>> begin DATASET EXTRACT
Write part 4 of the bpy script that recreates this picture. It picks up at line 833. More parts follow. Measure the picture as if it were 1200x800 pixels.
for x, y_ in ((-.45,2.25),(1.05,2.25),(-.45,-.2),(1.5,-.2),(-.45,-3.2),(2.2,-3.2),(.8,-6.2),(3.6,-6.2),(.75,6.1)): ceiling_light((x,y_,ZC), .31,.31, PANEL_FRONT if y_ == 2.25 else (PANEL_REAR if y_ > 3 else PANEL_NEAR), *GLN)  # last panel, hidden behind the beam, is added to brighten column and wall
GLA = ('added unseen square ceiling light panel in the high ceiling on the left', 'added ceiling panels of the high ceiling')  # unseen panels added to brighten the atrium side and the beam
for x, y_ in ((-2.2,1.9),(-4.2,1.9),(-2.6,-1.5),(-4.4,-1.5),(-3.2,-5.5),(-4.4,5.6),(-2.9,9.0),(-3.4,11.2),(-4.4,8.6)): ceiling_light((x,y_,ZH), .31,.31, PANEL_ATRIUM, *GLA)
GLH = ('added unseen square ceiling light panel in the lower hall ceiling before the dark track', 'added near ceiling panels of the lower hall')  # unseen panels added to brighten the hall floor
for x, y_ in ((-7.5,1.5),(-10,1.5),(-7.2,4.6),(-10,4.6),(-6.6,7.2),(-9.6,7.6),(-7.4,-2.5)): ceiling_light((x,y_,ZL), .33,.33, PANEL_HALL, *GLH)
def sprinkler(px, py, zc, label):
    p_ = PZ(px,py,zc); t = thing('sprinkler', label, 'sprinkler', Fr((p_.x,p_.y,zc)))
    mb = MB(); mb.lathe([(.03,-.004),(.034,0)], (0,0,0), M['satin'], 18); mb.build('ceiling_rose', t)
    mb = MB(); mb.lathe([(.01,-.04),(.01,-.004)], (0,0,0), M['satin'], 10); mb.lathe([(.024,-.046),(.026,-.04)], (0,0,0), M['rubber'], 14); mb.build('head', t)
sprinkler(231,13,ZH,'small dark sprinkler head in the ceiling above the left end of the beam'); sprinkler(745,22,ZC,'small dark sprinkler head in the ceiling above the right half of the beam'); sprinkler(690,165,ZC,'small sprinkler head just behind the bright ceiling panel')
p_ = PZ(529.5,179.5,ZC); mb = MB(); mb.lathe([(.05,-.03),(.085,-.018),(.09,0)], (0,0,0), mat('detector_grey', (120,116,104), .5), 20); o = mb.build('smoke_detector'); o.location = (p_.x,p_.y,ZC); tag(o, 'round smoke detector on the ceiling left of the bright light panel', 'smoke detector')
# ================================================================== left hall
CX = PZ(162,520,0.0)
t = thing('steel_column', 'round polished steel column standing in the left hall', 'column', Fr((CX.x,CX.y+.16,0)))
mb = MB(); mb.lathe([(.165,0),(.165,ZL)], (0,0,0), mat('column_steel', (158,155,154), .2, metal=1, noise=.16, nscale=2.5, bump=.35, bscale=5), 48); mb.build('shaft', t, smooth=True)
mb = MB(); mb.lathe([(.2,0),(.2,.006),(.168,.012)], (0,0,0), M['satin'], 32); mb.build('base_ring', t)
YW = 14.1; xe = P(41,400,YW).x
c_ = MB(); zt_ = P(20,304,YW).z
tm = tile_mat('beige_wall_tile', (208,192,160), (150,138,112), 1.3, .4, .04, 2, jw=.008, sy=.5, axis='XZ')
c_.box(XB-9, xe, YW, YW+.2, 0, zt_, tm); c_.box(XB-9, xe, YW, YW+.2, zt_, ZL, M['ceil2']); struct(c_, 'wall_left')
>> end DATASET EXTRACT
DIRECTIONS
Type out the full listing again, exactly as given.

EXERCISE ANSWER
Write part 4 of the bpy script that recreates this picture. It picks up at line 833. More parts follow. Measure the picture as if it were 1200x800 pixels.
for x, y_ in ((-.45,2.25),(1.05,2.25),(-.45,-.2),(1.5,-.2),(-.45,-3.2),(2.2,-3.2),(.8,-6.2),(3.6,-6.2),(.75,6.1)): ceiling_light((x,y_,ZC), .31,.31, PANEL_FRONT if y_ == 2.25 else (PANEL_REAR if y_ > 3 else PANEL_NEAR), *GLN)  # last panel, hidden behind the beam, is added to brighten column and wall
GLA = ('added unseen square ceiling light panel in the high ceiling on the left', 'added ceiling panels of the high ceiling')  # unseen panels added to brighten the atrium side and the beam
for x, y_ in ((-2.2,1.9),(-4.2,1.9),(-2.6,-1.5),(-4.4,-1.5),(-3.2,-5.5),(-4.4,5.6),(-2.9,9.0),(-3.4,11.2),(-4.4,8.6)): ceiling_light((x,y_,ZH), .31,.31, PANEL_ATRIUM, *GLA)
GLH = ('added unseen square ceiling light panel in the lower hall ceiling before the dark track', 'added near ceiling panels of the lower hall')  # unseen panels added to brighten the hall floor
for x, y_ in ((-7.5,1.5),(-10,1.5),(-7.2,4.6),(-10,4.6),(-6.6,7.2),(-9.6,7.6),(-7.4,-2.5)): ceiling_light((x,y_,ZL), .33,.33, PANEL_HALL, *GLH)
def sprinkler(px, py, zc, label):
    p_ = PZ(px,py,zc); t = thing('sprinkler', label, 'sprinkler', Fr((p_.x,p_.y,zc)))
    mb = MB(); mb.lathe([(.03,-.004),(.034,0)], (0,0,0), M['satin'], 18); mb.build('ceiling_rose', t)
    mb = MB(); mb.lathe([(.01,-.04),(.01,-.004)], (0,0,0), M['satin'], 10); mb.lathe([(.024,-.046),(.026,-.04)], (0,0,0), M['rubber'], 14); mb.build('head', t)
sprinkler(231,13,ZH,'small dark sprinkler head in the ceiling above the left end of the beam'); sprinkler(745,22,ZC,'small dark sprinkler head in the ceiling above the right half of the beam'); sprinkler(690,165,ZC,'small sprinkler head just behind the bright ceiling panel')
p_ = PZ(529.5,179.5,ZC); mb = MB(); mb.lathe([(.05,-.03),(.085,-.018),(.09,0)], (0,0,0), mat('detector_grey', (120,116,104), .5), 20); o = mb.build('smoke_detector'); o.location = (p_.x,p_.y,ZC); tag(o, 'round smoke detector on the ceiling left of the bright light panel', 'smoke detector')
# ================================================================== left hall
CX = PZ(162,520,0.0)
t = thing('steel_column', 'round polished steel column standing in the left hall', 'column', Fr((CX.x,CX.y+.16,0)))
mb = MB(); mb.lathe([(.165,0),(.165,ZL)], (0,0,0), mat('column_steel', (158,155,154), .2, metal=1, noise=.16, nscale=2.5, bump=.35, bscale=5), 48); mb.build('shaft', t, smooth=True)
mb = MB(); mb.lathe([(.2,0),(.2,.006),(.168,.012)], (0,0,0), M['satin'], 32); mb.build('base_ring', t)
YW = 14.1; xe = P(41,400,YW).x
c_ = MB(); zt_ = P(20,304,YW).z
tm = tile_mat('beige_wall_tile', (208,192,160), (150,138,112), 1.3, .4, .04, 2, jw=.008, sy=.5, axis='XZ')
c_.box(XB-9, xe, YW, YW+.2, 0, zt_, tm); c_.box(XB-9, xe, YW, YW+.2, zt_, ZL, M['ceil2']); struct(c_, 'wall_left')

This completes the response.